Hace poco leí un libro que entre otras cosas contaba cómo hace 150 años la fiebre por el oro encontrado en California provocó una estampida de personas que recorrían medio mundo para llegar allí motivados por las noticias de prensa que exageraban la facilidad con la que alguien se podía hacer millonario. Incluso norteamericanos de la zona este del país, no precisamente desharrapados, se lanzaban a la aventura yendo por el Atlántico –la ruta terrestre por lo visto era bastante peor- con un barco de vapor hasta la zona donde hoy está el Canal de Panamá, cruzando por una zona selvática a la orilla pacífica y esperando allí que otro navío les llevara hasta California. Para colmo, muchos barcos destino California procedían de pasar el Cabo de Hornos y llegaban llenos de peruanos que se habían subido en el puerto del Callao por lo mismo. Estamos hablando de un viaje de meses lleno de penalidades por la esperanza de conseguir ser un poco más ricos. Hasta los marineros, una vez en California, solían abandonar su trabajo trocándolo por la minería provocando que docenas de naves no pudieran iniciar el viaje de regreso.

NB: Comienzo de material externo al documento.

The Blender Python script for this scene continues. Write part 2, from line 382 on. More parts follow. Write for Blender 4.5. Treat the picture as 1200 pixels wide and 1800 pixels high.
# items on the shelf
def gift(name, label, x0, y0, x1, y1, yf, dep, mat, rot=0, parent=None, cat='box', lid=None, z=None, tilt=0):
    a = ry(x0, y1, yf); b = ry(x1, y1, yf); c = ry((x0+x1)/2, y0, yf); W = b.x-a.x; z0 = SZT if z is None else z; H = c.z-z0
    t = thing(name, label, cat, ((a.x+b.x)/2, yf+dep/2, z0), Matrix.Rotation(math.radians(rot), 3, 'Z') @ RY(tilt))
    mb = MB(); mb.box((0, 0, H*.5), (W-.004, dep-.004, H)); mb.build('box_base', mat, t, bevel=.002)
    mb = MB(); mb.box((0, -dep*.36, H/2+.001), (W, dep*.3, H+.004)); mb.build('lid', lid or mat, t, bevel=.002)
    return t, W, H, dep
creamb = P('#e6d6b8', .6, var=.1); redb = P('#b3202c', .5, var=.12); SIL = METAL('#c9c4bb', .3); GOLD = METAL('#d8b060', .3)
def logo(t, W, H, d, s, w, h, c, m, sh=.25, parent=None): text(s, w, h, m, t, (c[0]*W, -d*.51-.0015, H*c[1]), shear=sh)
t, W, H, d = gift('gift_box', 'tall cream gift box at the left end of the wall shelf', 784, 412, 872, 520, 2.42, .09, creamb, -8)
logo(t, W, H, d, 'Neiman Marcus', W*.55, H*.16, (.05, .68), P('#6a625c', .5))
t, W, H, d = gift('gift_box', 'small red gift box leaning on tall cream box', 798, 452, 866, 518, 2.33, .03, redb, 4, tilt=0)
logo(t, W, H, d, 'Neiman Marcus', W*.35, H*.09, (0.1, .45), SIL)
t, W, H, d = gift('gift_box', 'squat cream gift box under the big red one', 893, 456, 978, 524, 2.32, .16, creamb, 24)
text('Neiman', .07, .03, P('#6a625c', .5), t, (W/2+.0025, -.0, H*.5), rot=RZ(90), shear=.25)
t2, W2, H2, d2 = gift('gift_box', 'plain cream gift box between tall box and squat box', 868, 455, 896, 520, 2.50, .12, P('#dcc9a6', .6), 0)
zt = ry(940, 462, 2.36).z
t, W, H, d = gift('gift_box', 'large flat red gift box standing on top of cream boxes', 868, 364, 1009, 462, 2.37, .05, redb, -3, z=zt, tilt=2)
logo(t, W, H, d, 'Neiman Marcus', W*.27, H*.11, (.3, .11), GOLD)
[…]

Así es el ser humano, por dinero (y por supuesto por motivos más nobles como el amor) es capaz de cualquier cosa, a la hora de la verdad en los momentos impulsivos no somos capaces de racionalizar demasiado. Y si hace siglo y medio por la promesa del oro éramos capaces de pasarlo mal durante muchas semanas, no es de extrañar que en los últimos años muchos confiaran en comprar Terras, endeudarse con pisos sobre plano o confiar en una inversión en sellos que ni siquiera entendían, riesgos económicos que no suponían ni una centésima parte del riesgo físico que supuso la fiebre del oro. Si a nivel individual se asumieron muchos riesgos, los humanos que dirigían las inversiones de las entidades financieras en los años del boom inmobiliario, bursátil y crediticio, también se vieron obnubilados por los bonus económicos y el prestigio profesional y no racionalizaron, lanzándose a una aventura peligrosa que, debido al paraguas protector de los estados sobre la banca, ha derivado en una crisis de solvencia en muchos países. Evidentemente no podemos permitir que algo así vuelva a suceder y en eso están los dirigentes mundiales. La solución podría haber sido haber dejado quebrar a los bancos o al menos haber establecido un tope en las ayudas; sin embargo en los EUA van interviniendo bancos casi cada fin de semana y siguen ampliando los fondos para este fin según se acaban. En palabras del Nobel Stiglitz:
La gran mayoría de los responsables de los errores -ya sea en la Reserva Federal de Estados Unidos (Fed), en el Tesoro de Estados Unidos, en el Banco de Inglaterra y la Autoridad de Servicios Financieros de Gran Bretaña, en la Comisión Europea y el Banco Central Europeo o en los bancos individuales- no se han hecho cargo de sus fracasos. Los bancos que causaron estragos en la economía global se han negado a hacer lo que es necesario hacer. Peor aún, han recibido respaldo de la Reserva Federal, de quien uno habría esperado una postura más cautelosa, en vista de la magnitud de sus errores pasados y de lo evidente que resulta que se hace eco de los intereses de los bancos que supuestamente debía regular. Esto es importante no sólo por una cuestión de historia y responsabilidad: es mucho lo que se deja a criterio de los reguladores. Y eso deja abierto el interrogante: ¿Podemos confiar en ellos? En mi opinión, la respuesta es un no rotundo, razón por la cual necesitamos “definir de un modo inamovible” el marco regulatorio.